Burada tehlike, kapitalizmin tüm toplumsal sisteminin aileler ya da gönüllü birliklerle kavramsal olarak eşit bir düzlemde ve başka birçokları arasında bir dizi kurum ve ilişkiye indirgendiği zaman, kapitalizmin bütünleyici (totalizing) mantığı ve zorlayıcı gücünün görünmez hale gelmesi olgusunda yatar. Böyle bir indirgeme, gerçekten “sivil toplum”un yeniden doğumundaki başlıca ayırdedici özelliğidir. Bunun sonucu, hiçbir kapsayıcı iktidar yapısı, hiçbir bütünleyici birlik, hiçbir sistemik zorlama -başka bir deyişle, yayılmacı itkisi ve toplumsal yaşamın her yanına nüfuz etme kapasitesi ile kapitalist sistem- olmaksızın toplumu parçalamak yoluyla kapitalizmin sorununun yok olacak biçimde kavramlaştırılmasıdır.

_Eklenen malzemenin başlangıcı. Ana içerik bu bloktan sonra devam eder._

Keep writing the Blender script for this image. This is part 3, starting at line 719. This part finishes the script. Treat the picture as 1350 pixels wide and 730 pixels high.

“Sivil toplum” argümanının tipik bir stratejisi -gerçekte onun raison d’être, [varoluş nedeni]- marksist “indirgemeciliğe” ya da “ekonomizm”e saldırmaktır. Marksizm denir, sivil toplumu “üretim tarzı”na, kapitalist ekonomiye indirger. “Sivil toplumun başka kurumlarının -aileler, kiliseler, bilimsel ve edebi kurumlar, hapishaneler ve hastaneler- önemini azaltır.” (8)
Marksistler geleneksel olarak bu “başka” kurumlara çok az dikkat etmiş olsun ya da olmasın, bu yanyana koymanın (kapitalist ekonomi ve hastaneler gibi “başka kurumlar”?) zayıflığı doğrudan görünür olmalıdır. Hatta marksist olmayanlar için bile, örneğin, Batı’da hastanelerin, sağlık hizmetlerinin örgütlenmesini ve tıbbi kurumların doğasını derinden etkilemiş olan kapitalist bir ekonomi içinde konumlandığı basit gerçeğini kabul etmek herhalde mümkün olmalıdır. Fakat hastanelerin kapitalizm üzerindeki etkileri hakkında benzeri bir önermeyi düşünmek mümkün müdür? Keane’nin önermesi Marks’ın ailelere ya da hastanelere değer vermediği anlamına mı geliyor yoksa o mu onlara aynı tarihsel belirleyici gücü atfediyor? Bu çeşitli: “kurumlar” arasında her türden nicel ve nitel temelde, büyüklük ve kapsamdan toplumsal güç ve tarihsel etkililiğe dek ayrım yapmak için hiçbir temel yok mudur? Burada John Keane’nin kabul ettiği kullanımda -ki bu atipik olmaktan uzaktır- sivil toplum kavramı bunun gibi sorunlardan kaçar. Aynı zamanda “başka” kurumların ahlaki iddialarını onların belirleyici güçleriyle karıştırma ya da daha doğrusu, esas olarak ampirik olan, tarihsel ve toplumsal belirlenimler sorununu hepten yok sayma sonucunu verir.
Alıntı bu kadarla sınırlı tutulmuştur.